Question

A metal rod $\text{PQ}$ is kept near an infinitely long, straight conductor, as shown. It carries a current $I$ and has a uniform area of cross - section $A$. If $J$ is the current density in the rod and $n$ is a number of electrons per unit volume, then the force on rod $\text{PQ}$ is

• A. $\frac{2{\mu }_{0}eJ{I}_1}{\pi nea}$
• B. $\frac{{\mu }_{0}eJ{I}_1}{\pi nea}$
• C. $\frac{3{\mu }_{0}eJ{I}_1}{2\pi nea}$
• D. $\frac{{\mu }_{0}eJ{I}_1}{2\pi nea}$

Answer 1

The correct option is D $\frac{{\mu }_{0}eJ{I}_1}{2\pi nea}$

Magnetic field at the rod $\text{PQ}$ due to infinite wire will be

$B=\frac{{\mu }_0{I}_1}{2\pi a}$


Now the force acting on an electron present in rod $\text{PQ}$, due to magnetic field of $I_1$ is

$F_m=evB(\because v\perp B)$

here $v=v_d$ (drift velocity of electron)
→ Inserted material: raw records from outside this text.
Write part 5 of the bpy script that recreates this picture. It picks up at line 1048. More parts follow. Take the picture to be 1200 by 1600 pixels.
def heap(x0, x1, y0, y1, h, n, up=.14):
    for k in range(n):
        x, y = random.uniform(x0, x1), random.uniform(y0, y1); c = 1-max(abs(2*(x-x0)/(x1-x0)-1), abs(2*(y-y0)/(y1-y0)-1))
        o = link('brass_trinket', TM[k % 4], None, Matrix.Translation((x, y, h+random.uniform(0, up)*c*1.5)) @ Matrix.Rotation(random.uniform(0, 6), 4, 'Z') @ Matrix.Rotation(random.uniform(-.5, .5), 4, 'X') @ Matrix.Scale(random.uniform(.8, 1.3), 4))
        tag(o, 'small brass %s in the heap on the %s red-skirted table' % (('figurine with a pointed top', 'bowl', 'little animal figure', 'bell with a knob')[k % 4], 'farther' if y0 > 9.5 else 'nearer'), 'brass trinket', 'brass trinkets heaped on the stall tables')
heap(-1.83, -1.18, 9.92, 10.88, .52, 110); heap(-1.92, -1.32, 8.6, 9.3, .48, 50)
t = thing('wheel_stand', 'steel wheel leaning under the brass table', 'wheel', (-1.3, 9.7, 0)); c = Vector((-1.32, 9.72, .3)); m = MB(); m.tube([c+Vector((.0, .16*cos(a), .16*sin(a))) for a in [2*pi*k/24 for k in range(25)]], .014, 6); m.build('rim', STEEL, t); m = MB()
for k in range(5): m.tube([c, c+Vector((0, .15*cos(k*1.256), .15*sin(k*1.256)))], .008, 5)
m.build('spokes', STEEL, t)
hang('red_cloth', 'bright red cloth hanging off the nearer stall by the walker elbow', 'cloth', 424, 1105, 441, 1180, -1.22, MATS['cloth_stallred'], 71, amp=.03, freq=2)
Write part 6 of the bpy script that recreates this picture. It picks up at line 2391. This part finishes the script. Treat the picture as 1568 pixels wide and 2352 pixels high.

$\therefore F_m=Be{v}_d=\frac{{\mu }_{0}e{v}_d{I}_1}{2\pi a}......\left(1\right)$

Now, as we know

$I=nAe{v}_d$

$\therefore v_d=\frac{I}{nAe}=\frac{J}{ne}(\text{as}J=\frac{I}{A})$

So, equation $\left(1\right)$ becomes,

$F_m=\frac{{\mu }_{0}e{I}_1}{2\pi a}\frac{J}{ne}$

$\therefore F_m=\frac{{\mu }_{0}eJ{I}_1}{2\pi nea}$

Therefore, option $\left(D\right)$ is the correct answer.